Yaprak Dökümü'nün müziklerinde daha alaturka tavırda temalar dikkat çekiyor. Dizinin ana şarkısı da hicaz makamında zaten. Dudaktan Kalbe'de belli bölümlerde aldığı klasik Batı müziğini kullanıyor sanatçı. Eğitiminin dizilerin ruhunu yakalamasına çok faydası olduğunu söylüyor. Toygar Işıklı'nın müziklerini yaptığı diziler genelde duygusal içerikli. Sit-com ya da bir aksiyon dizisinin müziklerini de yapabileceğini söyleyen sanatçı, "Fakat ben müziğimde duygusallığın daha çok olduğunu düşünüyorum. Projeler de uyuşmuş oldu benimle." diyor.
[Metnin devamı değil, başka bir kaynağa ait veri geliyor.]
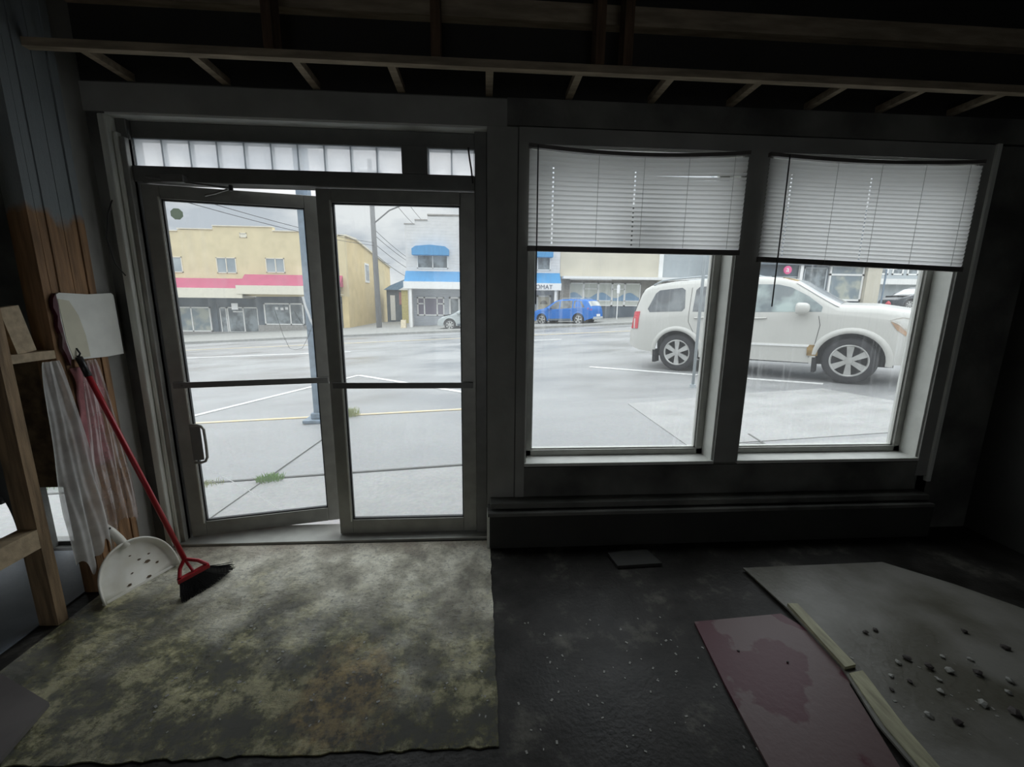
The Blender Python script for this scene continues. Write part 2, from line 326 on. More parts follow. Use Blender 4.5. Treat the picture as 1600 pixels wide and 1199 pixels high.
M['rust'] = mat('rusty_brown_patch', (.34, .22, .08), .9, scale=12, var=.3)
M['chrome'] = mat('pale_chrome', (.75, .75, .73), .15, metal=.9)
M['pinksign'] = mat('pink_sign_disc', (.78, .12, .30), .4, var=.03)
M['signwhite'] = mat('white_sign_face', (.85, .85, .85), .5, var=.02)
M['signtext'] = mat('grey_sign_lettering', (.17, .18, .22), .6)
M['shed'] = mat('yellow_alley_shed', (.66, .58, .24), .8)
M['redwall'] = mat('faded_red_panel', (.48, .22, .22), .8)
M['bluehill'] = mat('hazy_blue_hill', (.18, .30, .44), .9)
M['sandbag'] = mat('tan_sandwich_board', (.72, .62, .44), .7)
M['hydrant'] = mat('faded_red_hydrant', (.55, .08, .10), .6)

# ------------------------------------------------------------------ mesh helpers
class MB:
    def __init__(s): s.v = []; s.f = []
    def add(s, vs, fs):
        o = len(s.v); s.v += [tuple(v) for v in vs]; s.f += [[i+o for i in f] for f in fs]; return s
    def box(s, x0, x1, y0, y1, z0, z1, Mx=None, j=0):
        vs = [Vector((x, y, z)) for x in (x0, x1) for y in (y0, y1) for z in (z0, z1)]
        if j: vs = [v + Vector([random.uniform(-j, j) for _ in range(3)]) for v in vs]
        if Mx: vs = [Mx @ v for v in vs]
        return s.add(vs, [(0, 1, 3, 2), (4, 6, 7, 5), (0, 4, 5, 1), (2, 3, 7, 6), (0, 2, 6, 4), (1, 5, 7, 3)])
    def prism(s, poly, a0, a1, axis='y'):
        """polygon in two axes extruded along the third"""
        def P(p, a):
            return (p[0], a, p[1]) if axis == 'y' else ((a, p[0], p[1]) if axis == 'x' else (p[0], p[1], a))
        n = len(poly); vs = [P(p, a0) for p in poly] + [P(p, a1) for p in poly]
        tri = tessellate_polygon([[Vector((p[0], p[1], 0)) for p in poly]])
        fs = [tuple(t) for t in tri] + [tuple(reversed([i+n for i in t])) for t in tri]
        fs += [(i, (i+1) % n, (i+1) % n+n, i+n) for i in range(n)]
        return s.add(vs, fs)
    def tube(s, pts, r, n=8, r1=None):
        pts = [Vector(p) for p in pts]; k = len(pts); vs = []; fs = []
        for i, p in enumerate(pts):
            d = (pts[min(i+1, k-1)] - pts[max(i-1, 0)]).normalized()
            u = d.orthogonal().normalized() if i == 0 else (u - d*u.dot(d)).normalized()
            w = d.cross(u); rr = r if r1 is None else r + (r1-r)*i/(k-1)
            for j in range(n):
                a = 2*PI*j/n; vs.append(p + rr*(math.cos(a)*u + math.sin(a)*w))
        for i in range(k-1):
            for j in range(n):
                fs.append((i*n+j, i*n+(j+1) % n, (i+1)*n+(j+1) % n, (i+1)*n+j))
        fs.append(tuple(reversed(range(n)))); fs.append(tuple(range((k-1)*n, k*n)))
        return s.add(vs, fs)
    def lathe(s, prof, n=32, Mx=None):
        """profile (r, h) turned about the y axis"""
        vs = []; fs = []; k = len(prof)
        for i in range(n):
            a = 2*PI*i/n
            for r, h in prof: vs.append(Vector((r*math.cos(a), h, r*math.sin(a))))
        for i in range(n):
            for j in range(k-1):
                fs.append((i*k+j, i*k+j+1, ((i+1) % n)*k+j+1, ((i+1) % n)*k+j))
        if Mx: vs = [Mx @ v for v in vs]
        return s.add(vs, fs)
    def grid(s, fn, nu, nv):
        vs = [fn(i/(nu-1), j/(nv-1)) for i in range(nu) for j in range(nv)]
        return s.add(vs, [(i*nv+j, (i+1)*nv+j, (i+1)*nv+j+1, i*nv+j+1) for i in range(nu-1) for j in range(nv-1)])
    def build(s, name, m, parent=None, smooth=False, bevel=0, solid=0, kind=None):
        me = bpy.data.meshes.new(name); me.from_pydata(s.v, [], s.f); me.update()
        bm = bmesh.new(); bm.from_mesh(me); bmesh.ops.recalc_face_normals(bm, faces=bm.faces); bm.to_mesh(me); bm.free()
        if smooth:
            for p in me.polygons: p.use_smooth = True
        o = bpy.data.objects.new(name, me); COL.objects.link(o)
        me.materials.append(m)
        if parent: o.parent = parent
        if solid:
            sd = o.modifiers.new('thickness', 'SOLIDIFY'); sd.thickness = solid; sd.offset = 0
        if bevel:
            bv = o.modifiers.new('bevel', 'BEVEL'); bv.width = bevel; bv.segments = 2; bv.limit_method = 'ANGLE'
        if kind: o['kind'] = kind
        return o
def B(*a, **k): return MB().box(*a, **k)
def thing(name, label, cat, loc=(0, 0, 0), rz=0, group=None, kind=None):
    o = bpy.data.objects.new(name, None); COL.objects.link(o); o.location = loc; o.rotation_euler = (0, 0, rz)
    o.empty_display_size = .1
    if label: o['label'] = label
    if cat: o['category'] = cat
    if group: o['group'] = group
    if kind: o['kind'] = kind
    return o
def tag(o, label, cat, group=None, kind=None):
    o['label'] = label; o['category'] = cat
    if group: o['group'] = group
    if kind: o['kind'] = kind
    return o
def gz(x, y): return -.08 + .05*x - .005*y       # the street climbs to the right

# ------------------------------------------------------------------ room shell
WT = .18                                           # wall thickness
fl = MB().box(-4.2, 3.5, -6.0, 0.02, -.12, 0); fl.build('floor', M['floorblack'], kind='structure')
fw = MB()
fw.box(-2.14, 3.6, 0, WT, 2.485, 2.63)
fw.box(-2.14, -1.955, 0, WT, -.12, 2.485)          # left of door
fw.box(.02, .255, 0, WT, .0, 2.485)                # between door and window
fw.box(.255, 3.06, 0, WT, -.12, .52)
fw.box(.255, 3.06, 0, WT, 2.40, 2.485)
fw.box(1.505, 1.665, 0, WT, .52, 2.40)
fw.box(2.95, 3.6, 0, WT, -.12, 2.63)
fw.build('wall_front', M['mouldy'], kind='structure')
B(-3.9, 3.6, 0, WT, 2.63, 3.7).build('wall_front_upper', M['upperdark'], kind='structure')
# front wall left of the partition, with two low openings under ragged boards
fwl = MB()
fwl.box(-4.2, -2.14, 0, WT, .43, 2.63); fwl.box(-4.2, -2.14, 0, WT, -.12, -.01)
fwl.box(-4.2, -3.45, 0, WT, -.01, .43)
fwl.box(-2.845, -2.70, 0, .07, -.01, .43); fwl.box(-2.53, -2.14, 0, .07, -.01, .43)
def corner_fill(x0, x1, z0, z1, sx):
    pts = [(x0, z1), (x1, z1), (x1, z0)]
    n = 8
    for i in range(1, n):
        a = i/n*PI/2
        pts.append((x1 + (x0-x1)*(1-math.cos(a)), z0 + (z1-z0)*math.sin(a)))
    fwl.prism(pts, 0, .05, 'y')
corner_fill(-2.96, -2.845, .10, .43, 1)
fwl.box(-3.45, -2.90, 0, .05, .31, .43)
corner_fill(-2.66, -2.70, .36, .43, -1)
fwl.build('wall_front_side', M['mouldy'], kind='structure')
B(-4.2, -4.1, -6, WT, 0, 3.7).build('wall_left', M['palewall'], kind='structure')
B(3.42, 3.6, -6, 0, -.12, 3.7).build('wall_right', M['darkwall'], kind='structure')
rw = MB().box(-4.2, -1.0, -6.1, -6.0, -.12, 3.7).box(.9, 3.6, -6.1, -6.0, -.12, 3.7).box(-1.0, .9, -6.1, -6.0, 2.15, 3.7).box(-1.0, .9, -6.1, -6.0, -.12, .0)
rw.build('wall_back', M['palewall'], kind='structure')          # unseen rear opening, added so daylight fills the dark front wall
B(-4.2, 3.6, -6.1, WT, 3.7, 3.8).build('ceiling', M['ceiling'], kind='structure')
# side room's lit concrete floor skin
sf = B(-4.1, -2.12, -2.6, -.02, .0, .006).build('concrete_floor_screed', M['bluefloor'])
tag(sf, 'blue-grey concrete floor strip behind the bare stud partition', 'floor')
# header board above door and windows
B(-2.14, .13, -.012, 0, 2.485, 2.62).build('trim_1', M['wall'], kind='structure')
B(.13, 3.40, -.020, 0, 2.49, 2.625).build('trim_2', M['mouldy'], kind='structure')
# casing boards around the windows
cs = MB().box(.197, .255, -.016, 0, .30, 2.485).box(1.505, 1.665, -.016, 0, .52, 2.40).box(.255, 2.95, -.016, 0, 2.40, 2.485)
cs.build('trim_3', M['wall'], kind='structure')
cr_ = MB().box(2.95, 3.03, -.016, 0, .40, 2.485); cr_.build('trim_4', M['wall'], kind='structure')
B(3.03, 3.06, -.03, 0, .36, 2.49).build('trim_5', M['reveal'], kind='structure', bevel=.004)  # white strip; the casing's lit outer edge is put into its colour
# board strips between door and casing and under windows
B(.02, .19, -.008, 0, .0, 2.485).build('trim_6', M['wall'], kind='structure')
B(.197, 2.97, -.012, 0, .30, .50).build('trim_7', M['mouldy'], kind='structure')
B(.04, 2.99, -.10, 0, .262, .298).build('trim_8', M['mouldy'], kind='structure', bevel=.004)
# plinth box and ledge
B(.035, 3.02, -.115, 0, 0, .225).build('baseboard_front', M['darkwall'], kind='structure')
lg = MB().box(.022, 3.0, -.135, 0, .225, .250); lg.build('trim_9', M['mouldy'], kind='structure', bevel=.005)
B(.018, .034, -.118, 0, 0, .225).build('trim_10', M['cream'], kind='structure')

# ------------------------------------------------------------------ windows
def window(idx, x0, x1):
    w = thing('window_%d' % idx, None, None, (0, 0, 0), kind='structure')
    z0, z1 = .52, 2.40
    rv = MB()
    rv.box(x0-.004, x0+.012, -.002, .12, z0, z1).box(x1-.012, x1+.004, -.002, .12, z0, z1)
    rv.box(x0, x1, -.002, .12, z1-.012, z1+.004)
    rv.build('reveal', M['reveal'], w)
    MB().box(x0, x1, -.022, .12, z0-.012, z0+.010).build('sill', M['reveal'], w, bevel=.004)
    fr = MB(); a, b = x0+.012, x1-.012; t = .045
    fr.box(a, a+t, .115, .175, z0+.01, z1-.012).box(b-t, b, .115, .175, z0+.01, z1-.012)
    fr.box(a, b, .115, .175, z0+.01, z0+.05).box(a, b, .115, .175, z1-.06, z1-.012)
    fr.build('window_frame', M['alu'], w, bevel=.003)
    g = MB(); e = .008
    g.box(a+t, a+t+e, .135, .165, z0+.05, z1-.06).box(b-t-e, b-t, .135, .165, z0+.05, z1-.06).box(a+t, b-t, .135, .165, z0+.05, z0+.056)
    g.build('glazing_bead', M['reveal'], w)
    B(a+t, b-t, .148, .154, z0+.05, z1-.06).build('glass_pane', M['glasswin'], w)
    return w
window(1, .255, 1.505); window(2, 1.665, 2.95)
# low window of the side room
w3 = thing('window_3', None, None, kind='structure')
MB().box(-3.45, -2.14, .075, .10, -.01, .015).box(-2.548, -2.53, .07, .10, .015, .43).build('window_frame', M['alud'], w3)
B(-3.45, -2.53, .085, .089, .015, .43).build('glass_pane', M['glasslow'], w3)

# ------------------------------------------------------------------ door frame, transom, leaves
B(-1.955, .02, -.004, .075, 2.474, 2.486).build('trim_11', M['reveal'], kind='structure')      # lit head soffit
tf = MB()
tf.box(-1.895, -.05, .075, .15, 2.39, 2.474)
tf.box(-1.895, -.05, .045, .15, 2.165, 2.245)
tf.box(-1.955, -1.895, .045, .15, .0, 2.475); tf.box(-.05, .02, .045, .15, .0, 2.475)
tf.box(-.457, -.313, .04, .15, 2.245, 2.39)
tf.box(-.955, -.935, .085, .15, .0, .02)
tf.build('trim_12', M['alud'], kind='structure', bevel=.004)
tc_ = MB().box(-1.985, -1.945, -.02, .05, 0, 2.475); tc_.build('trim_13', M['cream'], kind='structure', bevel=.008)
B(-1.943, -1.922, .01, .045, 0, 2.40).build('trim_14', M['cream'], kind='structure', bevel=.006)
B(-1.922, -1.895, .02, .07, 0, 2.38).build('trim_15', M['alu'], kind='structure', bevel=.004)
B(-1.955, .03, -.012, .20, -.02, .022).build('trim_16', M['alu'], kind='structure', bevel=.004)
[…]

Yaprak Dökümü'nde Şevket karakterinin havaalanında "O benim kardeşim" diye bağırdığı sahne en çok etkilenerek müzik yaptığı sahneymiş Işıklı'nın. Leyla'nın pembe mantosunu çıkardığı sahneyi de unutamıyor. "Sen hâlâ benim için küçük bir kız çocuğu" sözleri ile başlayan şarkıyı da o anda yazmış Dudaktan Kalbe'de de keman sanatçısı Kenan karakterini sanki kendisi gibiymiş hissediyor. Aşk-ı Memnu için de çok yakında sözlü bir şarkı yapacağının ve bu şarkının düet olacağının müjdesini de veriyor. En önemli hedefi ise film müziği yapmak. Şu anda birkaç proje gelmiş.
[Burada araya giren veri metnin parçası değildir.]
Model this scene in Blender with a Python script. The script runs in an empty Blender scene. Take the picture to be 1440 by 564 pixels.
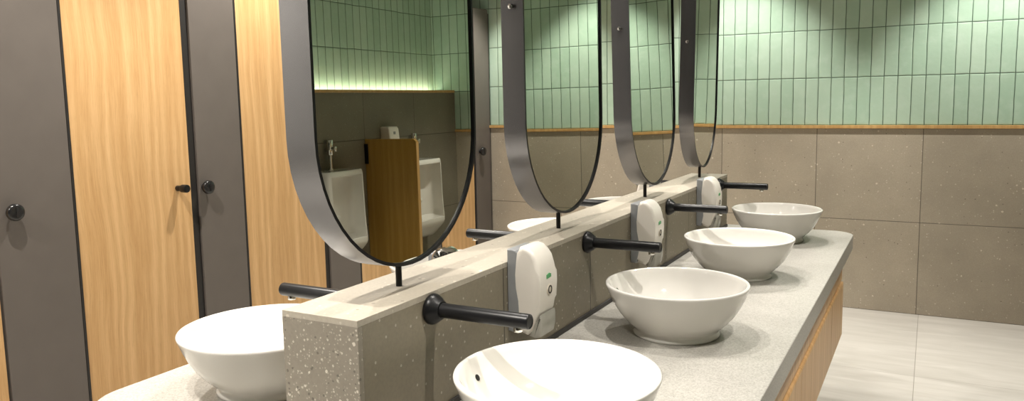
import bpy, bmesh, math, random
from mathutils import Vector, Matrix
random.seed(7)
D = bpy.data
SC = bpy.context.scene
COL = SC.collection
PI = math.pi

# ------------------------------------------------------------------ dimensions (metres)
YW = 5.5264                 # far wall
FLOOR_Z, CEIL_Z = 0.0, 2.8
XR, XL, XM = -0.8277, -0.9971, -0.9124   # ledge faces, ledge centre line
ZT, ZC = 1.0636, 0.8177     # ledge top, counter top
LY0, LY1 = 0.978, 3.630     # ledge ends
CX0, CX1, CY0, CY1 = -1.528, -0.280, 0.911, 3.697   # counter outline
XS = -3.19                  # toilet cubicle fronts
XB = 1.656                  # tiled box in front of the right wall
XG = 1.86                   # green tiles above it
BOXZ = 1.545

# ------------------------------------------------------------------ node helper
class N:
    def __init__(s, name):
        s.m = D.materials.new(name); s.m.use_nodes = True
        s.t = s.m.node_tree; s.t.nodes.clear()
        s.out = s.t.nodes.new('ShaderNodeOutputMaterial')
    def add(s, typ, ins=None, **props):
        n = s.t.nodes.new(typ)
        for k, v in props.items(): setattr(n, k, v)
        for k, v in (ins or {}).items(): s.put(n.inputs[k], v)
        return n
    def put(s, sock, v):
        if isinstance(v, bpy.types.NodeSocket): s.t.links.new(v, sock)
        else:
            if isinstance(v, (tuple, list)) and len(v) == 3 and sock.type == 'RGBA': v = (*v, 1)
            sock.default_value = v
    def math(s, op, a, b=0.0, c=0.0, clamp=False):
        n = s.add('ShaderNodeMath', {0: a, 1: b, 2: c}, operation=op); n.use_clamp = clamp
        return n.outputs[0]
    def mix(s, f, a, b, blend='MIX'):
        n = s.add('ShaderNodeMix', data_type='RGBA', blend_type=blend)
        s.put(n.inputs[0], f); s.put(n.inputs[6], a); s.put(n.inputs[7], b)
        return n.outputs[2]
    def co(s):
        tc = s.add('ShaderNodeTexCoord')
        sp = s.add('ShaderNodeSeparateXYZ', {0: tc.outputs['Object']})
        return tc.outputs['Object'], sp.outputs[0], sp.outputs[1], sp.outputs[2]
    def vec(s, x, y, z):
        return s.add('ShaderNodeCombineXYZ', {0: x, 1: y, 2: z}).outputs[0]
    def noise(s, v, scale, detail=3.0, rough=.5, dist=0.0):
        n = s.add('ShaderNodeTexNoise', {'Vector': v, 'Scale': scale, 'Detail': detail, 'Roughness': rough, 'Distortion': dist})
        return n.outputs[0]
    def ramp(s, f, *stops):
        n = s.add('ShaderNodeValToRGB', {0: f})
        r = n.color_ramp
        while len(r.elements) < len(stops): r.elements.new(0.5)
        for e, (p, c) in zip(r.elements, stops):
            e.position = p; e.color = (*c, 1) if len(c) == 3 else c
        return n.outputs[0]
    def smooth(s, v, a, b, ta=0.0, tb=1.0):
        n = s.add('ShaderNodeMapRange', {0: v, 1: a, 2: b, 3: ta, 4: tb}); n.interpolation_type = 'SMOOTHSTEP'
        return n.outputs[0]
    def bump(s, h, strength, dist):
        return s.add('ShaderNodeBump', {'Strength': strength, 'Distance': dist, 'Height': h}).outputs[0]
    def bsdf(s, col, rough, metal=0.0, normal=None, spec=0.5, coat=0.0, trans=0.0, em=None, ems=0.0):
        b = s.add('ShaderNodeBsdfPrincipled', {'Base Color': col, 'Roughness': rough, 'Metallic': metal,
                  'Specular IOR Level': spec, 'Coat Weight': coat, 'Transmission Weight': trans})
        if normal is not None: s.put(b.inputs['Normal'], normal)
        if em is not None:
            s.put(b.inputs['Emission Color'], em); s.put(b.inputs['Emission Strength'], ems)
        s.t.links.new(b.outputs[0], s.out.inputs[0])
        return s.m

def grid(n, u, u0, w, v, v0, h, wob=None):
    """distance (m) to the nearest joint of a w x h grid, and the cell indices"""
    a = n.math('DIVIDE', n.math('SUBTRACT', u, u0), w)
    b = n.math('DIVIDE', n.math('SUBTRACT', v, v0), h)
    def d(q, s):
        f = n.math('FRACT', q)
        return n.math('MULTIPLY', n.math('MINIMUM', f, n.math('SUBTRACT', 1.0, f)), s)
    du, dv = d(a, w), d(b, h)
    return du, dv, n.math('FLOOR', a), n.math('FLOOR', b)

def plain(name, col, rough=.5, metal=0.0, var=.06, scale=30., spec=.5, coat=0.0, bump=0.0):
    n = N(name); v, x, y, z = n.co()
    f = n.noise(v, scale, 4.0)
    lo = tuple(c * (1 - var) for c in col); hi = tuple(min(1, c * (1 + var)) for c in col)
    c = n.ramp(f, (.3, lo), (.7, hi))
    nm = n.bump(f, bump, .002) if bump else None
    return n.bsdf(c, rough, metal, nm, spec, coat)

def terrazzo(name, base, axis=None, u0=0, w=1, v0=0, h=.6, chips=1.0, rough=.45, joint=.0022, sizes=None):
    n = N(name); v, x, y, z = n.co()
    cl = n.noise(v, 3.2, 4.0, .6)
    fine = n.noise(v, 160.0, 2.0)
    c = n.ramp(cl, (.25, tuple(b * .86 for b in base)), (.75, tuple(min(1, b * 1.1) for b in base)))
    c = n.mix(n.math('MULTIPLY', n.smooth(fine, .35, .7), .22), c, tuple(b * .62 for b in base))
    if axis is not None:
        # panels differ very slightly from one another
        u = {'x': x, 'y': y}[axis]
        du, dv, iu, iv = grid(n, u, u0, w, z, v0, h)
        wn = n.add('ShaderNodeTexWhiteNoise', {'Vector': n.vec(iu, iv, 3.0)}).outputs[0]
        c = n.mix(1.0, c, n.ramp(wn, (0, (.92, .92, .92)), (1, (1.06, 1.05, 1.04))), 'MULTIPLY')
    # stone chips of three sizes, pale and dark
    for sc, th, size, colr, amt in sizes or ((30., .90, .17, (.68, .63, .53), .85), (62., .86, .24, (.62, .57, .48), .75), (55., .92, .2, (.10, .09, .07), .6), (110., .88, .28, (.56, .52, .44), .5)):
        vo = n.add('ShaderNodeTexVoronoi', {'Vector': v, 'Scale': sc, 'Randomness': 1.0})
        rnd = n.add('ShaderNodeSeparateColor', {0: vo.outputs['Color']}).outputs[0]
        sel = n.math('GREATER_THAN', rnd, 1 - (1 - th) * chips)
        spot = n.math('LESS_THAN', n.math('ADD', vo.outputs['Distance'], n.math('MULTIPLY', n.math('SUBTRACT', n.noise(v, sc * 3, 1.0), .5), .25)), size)
        c = n.mix(n.math('MULTIPLY', n.math('MULTIPLY', sel, spot), amt), c, colr)
    nm = None
    if axis is not None:
        g = n.math('MINIMUM', du, dv)
        j = n.smooth(g, joint * .6, joint * 1.2, 1.0, 0.0)
        c = n.mix(j, c, tuple(b * .28 for b in base))
        nm = n.bump(n.math('SUBTRACT', 1.0, j), .5, .002)
    return n.bsdf(c, n.math('ADD', rough, n.math('MULTIPLY', cl, .12)), 0, nm, .4)

def zellige(name, axis, u0):
    """glazed hand-made tile, .0785 x .3122 m, stacked"""
    n = N(name); v, x, y, z = n.co()
    u = {'x': x, 'y': y}[axis]
    wob = n.math('MULTIPLY', n.math('SUBTRACT', n.noise(v, 9.0, 2.0), .5), .006)
    wob2 = n.math('MULTIPLY', n.math('SUBTRACT', n.noise(n.vec(y, z, x), 9.0, 2.0), .5), .006)
    du, dv, iu, iv = grid(n, n.math('ADD', u, wob), u0, .07854, n.math('ADD', z, wob2), 1.2207, .3122)
    wn = n.add('ShaderNodeTexWhiteNoise', {'Vector': n.vec(iu, iv, 1.7)}).outputs[0]
    c = n.ramp(wn, (0, (.385, .545, .425)), (.5, (.425, .585, .465)), (1, (.465, .62, .50)))
    cloud = n.noise(v, 14.0, 4.0, .6)
    c = n.mix(n.math('MULTIPLY', n.smooth(cloud, .42, .75), .35), c, (.54, .68, .58))
    g = n.math('MINIMUM', du, dv)
    j = n.smooth(g, .0015, .0030, 1.0, 0.0)
    c = n.mix(j, c, (.055, .10, .065))
    # pillowed edges, wavy faces, each tile set at its own slight angle
    edge = n.smooth(g, .0, .008)
    wav = n.noise(v, 22.0, 3.0, .55)
    fu = n.math('FRACT', n.math('DIVIDE', n.math('SUBTRACT', u, u0), .07854))
    tilt = n.math('MULTIPLY', n.math('SUBTRACT', wn, .5), n.math('MULTIPLY', fu, .5))
    hgt = n.math('ADD', n.math('ADD', n.math('MULTIPLY', edge, .9), n.math('MULTIPLY', wav, .75)), tilt)
    nm = n.bump(hgt, .55, .0035)
    return n.bsdf(c, n.math('ADD', .16, n.math('MULTIPLY', j, .5)), 0, nm, .5)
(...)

Böyle bir sanatçıdan ister istemez bir solo albüm bekleniyor. Işıklı da zaten bestelerini hazırlamış, ama diziler nedeniyle albüm çıkarmaya vakit bulamıyor. 2009 sonlarına doğru artık yüzüyle de müzikseverlerin karşısına pop-rock içerikli bir albümle çıkmayı düşünüyor. Bu albümde de dizi izleyicilerini zaman zaman ağlatan şarkılar olacak. Çok sert olmamak kaydıyla rock tarzında beş altı şarkı yer alacak. Sanatçının yakında ekranlara gelecek 'Ezelin Oyunu' adlı dizi müziğini ise tamamlamak üzere.

'Sanat yaptığını zannedenlerden değilim'

Toygar Işıklı'nın kafasına yatmadığından ya da yoğunluktan dolayı geri çevirdiği projeleri de olmuş. Başarılı işler yaptıktan sonra, paranın çok da önemli olmadığını söyleyen sanatçı, "Çünkü ben müzisyenim. Sanat yaptığını zannedenlerden değilim. Tabii ki tanınmak isterim ama bu müziği Toygar Işıklı yapmış desinler. Yani beni müziğimle tanıyorlar ama emeğe saygı olarak onu kimin yaptığını da bilmek lazım. Adımı duyurmak için illa dışarıda saçma sapan işler yapmak gerekmiyor. Düzgün bir şeyler yaparak da bir insanın ismi insanların kafasına kazınabilir. Benim amacım idealim de bu. Bu da yavaş yavaş oluyor." diyor.